Tomorrow, the day the media boasts as the ‘busiest travel day’ of the year, I’ll be heading South and visiting family in Florida for the Thanksgiving holiday. I’m cautious with the word ‘home’, as it’s not my home: I never lived in this house, and I’ve spent more time in Chicago, for example, than in Florida at any point. I can’t be possessive of it as a place that has bore witness to me or my growth. There is no fort in the backyard with moss growing up it’s sides, chalk dust remnants from a summer spent decorating my fort, castle, or airplane—depending, really, on my mood and obsession of the moment. (As you might suspect, the airplane one has been harder to shake loose.) I won’t be heading down the street to play kickball on the concrete patch with green shoots lurching from the cracks. This is not where I oogled at crushes from afar, not where I watched fireworks with my parents on the 4th of July.

This is incredibly sore for me. I am without a place to call home, whatever that truly means. Florida is both a home for my parents, and an elixir, a space seemingly so contrasted with where we had come from that it was the antidote they needed to trudge ahead. And, I’ve come back, enjoyed my time with family in the scorch of a Florida afternoon, but never felt at ease at this place I first met in the awkwardness of pubescence. It was utility as described through the signs we saw on the road boasting “great schools!” and “great amenities!”. I did have a great school and undoubtedly, most states would be hard pressed to talk as casually about such luxurious living. Never before had I come to expect golf and tennis would be standard elements of the housing compounds my classmates and I lived in.

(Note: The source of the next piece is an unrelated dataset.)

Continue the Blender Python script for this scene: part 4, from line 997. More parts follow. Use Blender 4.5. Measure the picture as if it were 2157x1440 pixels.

At the baggage claim in Fort Myers, Florida, my parents will be there, likely with the dog they purchased when I went away to college. My mother and I are reading a book together now, which is my feeble attempt to find slowness in our drifting lives that seem otherwise to never intersect. Home will be trapped not in place—for an individual who spends so much time thinking about the where—but in the people. From LaGuardia to Heathrow to O’Hare to Southwest Florida Regional, the baggage claim, I am coming to learn, is all the same.